Monday, 10 April 2017

Walking the Tamar Trails

Tamar Trails map 
Now that we are back in the UK, we expect to be in our Devon home right through the summer and probably most of 2017's winter too so we will have lots of time to explore the county! On Thursday we drove over the top of Dartmoor to Tavistock, primarily to meet up with our friends Chris and Marta, and also to go for a walk in the Tamar Trails.

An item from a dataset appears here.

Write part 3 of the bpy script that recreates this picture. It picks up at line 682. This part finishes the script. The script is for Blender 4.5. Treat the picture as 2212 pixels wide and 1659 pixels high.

Located in the Tamar Valley, just across the river from Cornwall, the Tamar Trails is a 25km network of family trails and outdoor activities in this unique and stunning area of Devon. It is a designated Area of Outstanding Natural Beauty and part of the Cornwall and West Devon Mining Landscape World Heritage Site. I already knew about the walking / running / cycling trails, but had no idea I would find so much history too.

Arsenic mine ruins 
We parked at the Scrubtor car park (which is free) and walked along the green and then red routes as far as the Beech Cafe. The trails are all natural, passing through woodland. We paused to examine remnants of the arsenic mines here. Slightly worrying signs warn of the danger of arsenic poisoning and what looked like a large slag heap is still devoid of plant life decades after mining ceased. There is an interesting little information centre in a derelict building which is worth a look in. William Morris, the textile and wallpaper designer, profited significantly from the mine as a shareholder whereas the men, women and children actually working there were paid just pennies despite the risks to their lives.

Chris, Dave and Marta learn about mining 
Midway through our 10.5km walk, we reached the Beech Cafe which is located at Tamar Trails' hub. It was a gorgeous afternoon so we were lucky to get one of the tables outside in the sunshine. The Easter Egg Trail was popular and we saw a happy group returning from the TreeSurfing area. I browsed the running shop - there's also a weekly Parkrun here - before being diverted by excellent tea and cake next door! We can recommend the beetroot and chocolate cake as well as the avocado and courgette cake. Both are gluten free, but if I hadn't been told, I wouldn't have known from tasting them!

Beech Cafe staff and cakes! 
I was glad to have refuelled before tackling the return leg. None of the walking here is technically difficult, but the ups and downs are pretty steep in places! I did find myself inspired to undertake my first short run in months when we got home - two miles in twenty-one minutes with only two very short walks en route. My calves were sore for the next two days though!